Vizebürgermeister Adl sieht prinzipiell Handlungsbedarf: „Wenn es um den sozialen Wohnbau geht, steht auch St. Pölten vor großen Herausforderungen. Nachdem die Gemeindebauten mit der Zeit saniert werden mussten und dafür keine Rücklagen gebildet worden waren – ein Versäumnis der SPÖ-Gemeindeführung – hat St. Pölten hier teilweise sehr hohe Mieten.”
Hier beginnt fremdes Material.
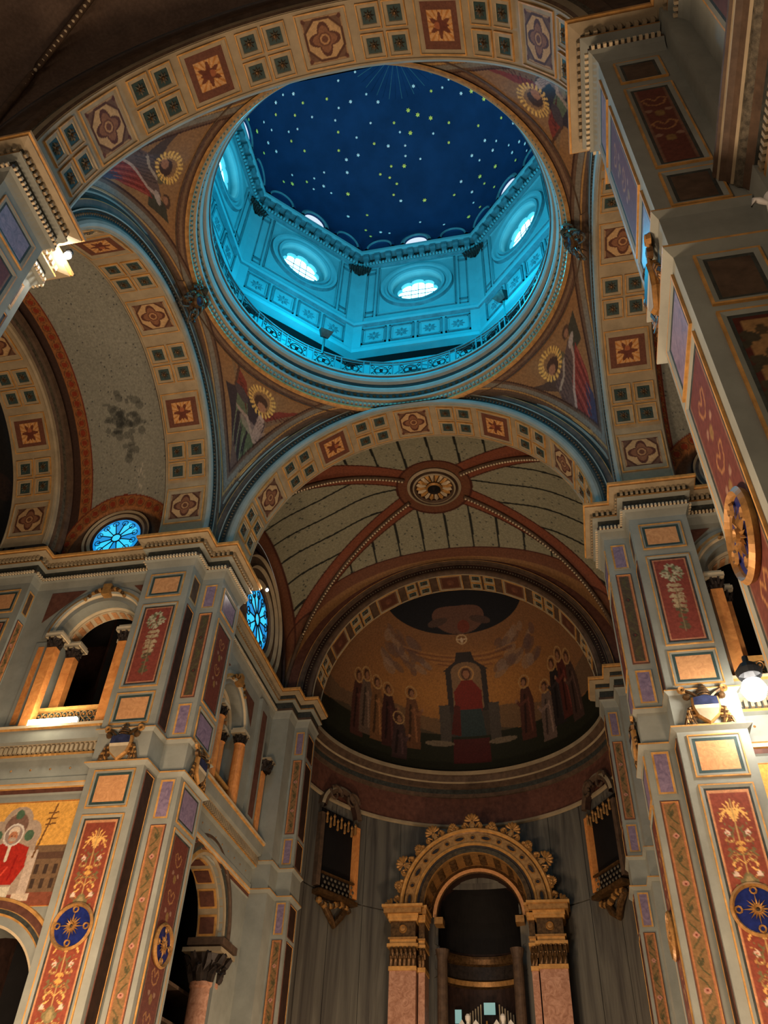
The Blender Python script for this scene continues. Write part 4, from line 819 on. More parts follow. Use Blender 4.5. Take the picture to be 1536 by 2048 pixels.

Prinzipiell erwähnenswert ist, dass die Stadt durch die Auslagerung ihrer Wohnungen in eine GmbH „klassische Gemeindewohnungen“ im herkömmlichen Sinne gar nicht mehr anbietet – wie man auch im Rathaus bestätigt: „Die Immobilien St. Pölten GmbH ist eine ausgelagerte Gesellschaft der Stadt. Das heißt, die dort verwalteten Wohnungen sind keine ‚Gemeindewohnungen‘ wie in Wien.“ Zwar betont man, dass „die Stadt als Eigentümer genau darauf achtet, dass die Preise moderat bleiben“, zugleich bestätigt man aber „dass der privatwirtschaftliche Auftrag im Gesellschaftsvertrag steht, der durch den Gemeinderat beschlossen wurde.“
Wie bringt man aber „privatwirtschaftlich“ und „sozial“ dann aber unter einen Hut, sollen Gemeindewohnungen doch von der sozialen Grundidee den Ärmsten der Armen ein ordentliches Dach über den Kopf bieten? „Die soziale Komponente kommt zum Tragen, dass man bei der Immobilien GmbH Wohnungen der Kategorie B, C oder D deutlich billiger bekommt, wenn man sie selbst herrichtet.“

Wohnbauförderung

Eine weitere Debatte rund um das Thema Wohnen, ist die Wiedereinführung der Zweckbindung von Wohnbauförderungen – 2008 überraschend abgeschafft. Seitdem hagelt es Kritik, dass die lukrierten Gelder hauptsächlich zum Stopfen von Budgetlöchern in den einzelnen Bundesländern verwendet würden. Die aktuelle Debatte geht in Richtung Wiedereinführung, aus den Ländern kommen aber Bedenken, eben weil die Zweckwidmung dieser Gelder Löcher ins Budget reißen würde.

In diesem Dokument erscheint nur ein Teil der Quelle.